For going on two years, the Eurozone policy response has seemed to be stuck in traffic. Mario Draghi’s mid-summer pledge to do ‘whatever it takes’ to save the euro raised expectations that a decisive moment was at hand. Last week, it looks like he delivered.
If Eurozone policymakers are no longer ‘stuck in traffic’, then one must wonder whether the junction at which they now find themselves is a crossroads or a roundabout. Is the Eurozone on the verge of turning a corner, or is this one more spin on the merry-go-round?
The so-called Outright Monetary Transactions (OMT) programme, introduced over Bundesbank objections, has been sold as the ‘big bazooka’ needed to save the euro. Finally, the ECB balance sheet has been pledged as backstop to supposedly solvent sovereigns unable to finance themselves at sustainable rates on the open market.
Critically, potential bond purchases are to be ‘unlimited’. In theory, the ECB can print money at will to buy bonds on the secondary market.
The ECB has waived its ‘seniority’. In the event of a Greek-style debt writedown, the ECB will not exercise its right to be repaid first. It will get in line with every other creditor.
This is important, because private sector investors will not now be pushed further and further back in the repayment queue as the ECB buys more and more bonds. Otherwise, ECB intervention could have undermined its very purpose, eventually driving private sector investors out of the market.

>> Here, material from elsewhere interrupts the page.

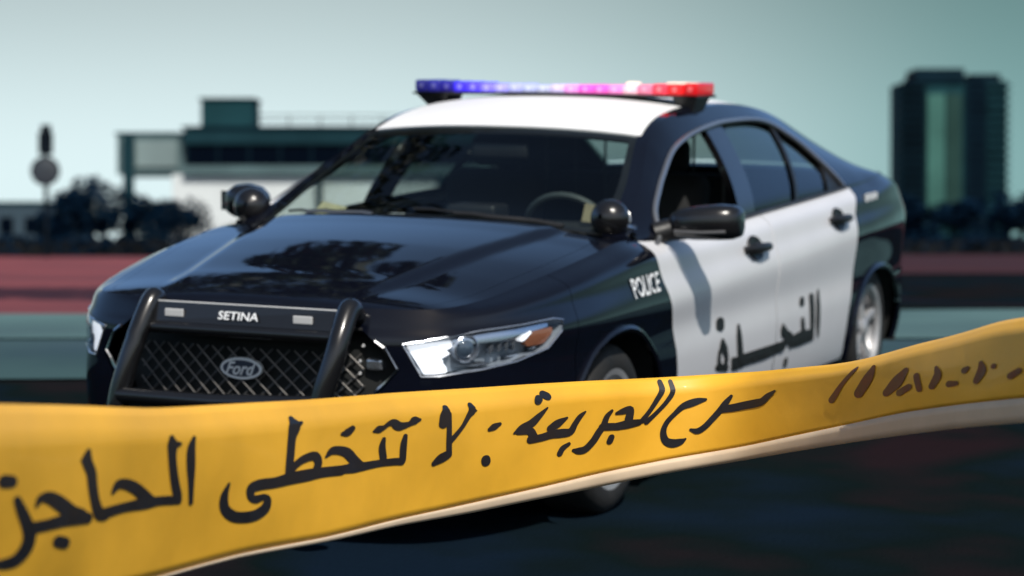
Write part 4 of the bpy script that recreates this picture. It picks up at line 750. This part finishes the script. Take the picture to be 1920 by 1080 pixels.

The ECB’s latest bout of bond buying is to come with strict ‘conditionality’. Spain, Italy or any other Eurozone member who wants the ECB to act to bring down their borrowing costs will have to formally apply for aid, and will have to meet fiscal and other reform criteria, much as Ireland, Greece and Portugal do at present. This is no free lunch.
So, has the ECB just cranked up the printing presses? No. Unlike the US Federal Reserve and the Bank of England, both of whom have engaged in quantitative easing – or printing money – to buy bonds and therefore bring down interest rates in the private sector, the ECB’s OMT programme is to be ‘sterilized’.
To appease German concerns about the risk of inflation, all bond purchases are to be ‘sterilized’ by restricting the banking sector’s ability to lend similar amounts to the private sector, for insance by incentivizing banks to deposit money at the ECB rather than lending it to businesses.
Sterilization may remove the risk of inflation – a risk that was marginal to begin with, at least in the short term – but at what cost? Already, banks in peripheral Europe, not least in Ireland, have been buying the sovereign bonds of their host countries in ever greater amounts. In effect, they have been lending to their governments rather than to households and businesses.
At a time when credit is scarce, and becoming more so as banks across Europe try to ‘de-leverage’, the OMT programme looks likely to divert further resources away from a credit-starved private sector. Furthermore, ‘sterilization’ undermines the ‘unlimited’ nature of the OMT. In practice, there is only so many bond purchases that can be sterilized without completely choking off private sector lending.
Certainly, the OMT will dispel doubts for the immediate future that monetary union is on the verge of collapse. Much as the ECB’s infusion of ‘LTRO’ liquidity into the banking sector last winter eased market tensions for a time, so the OMT should provide relief for stressed soveriegns, and time to get their house in order.
Anyone who has driven a car will at one point have found themselves driving several times around a roundabout looking for the right exit. Yes, it looks like the Eurozone is no longer stuck in traffic but, far from having turned a corner, the ECB has just given the green light for politicians to keep looking for the right exit.
The OMT buys time for European leaders to put in place a more comprehensive solution that will be sustainable over the longer term. Efforts to establish a European banking union, let alone the sort of Treaty reforms that would be necessary for the mutualization of debt, will take time to bear fruit.
It remains to be seen whether Greece and others are really prepared to do ‘whatever it takes’ to stay in the euro, whether semi-permanent austerity is socially or politically sustainable in the face of economic depression.
We may yet be several years from a successful resolution, but staying on the roundabout is preferable when taking the wrong exit could be fatal.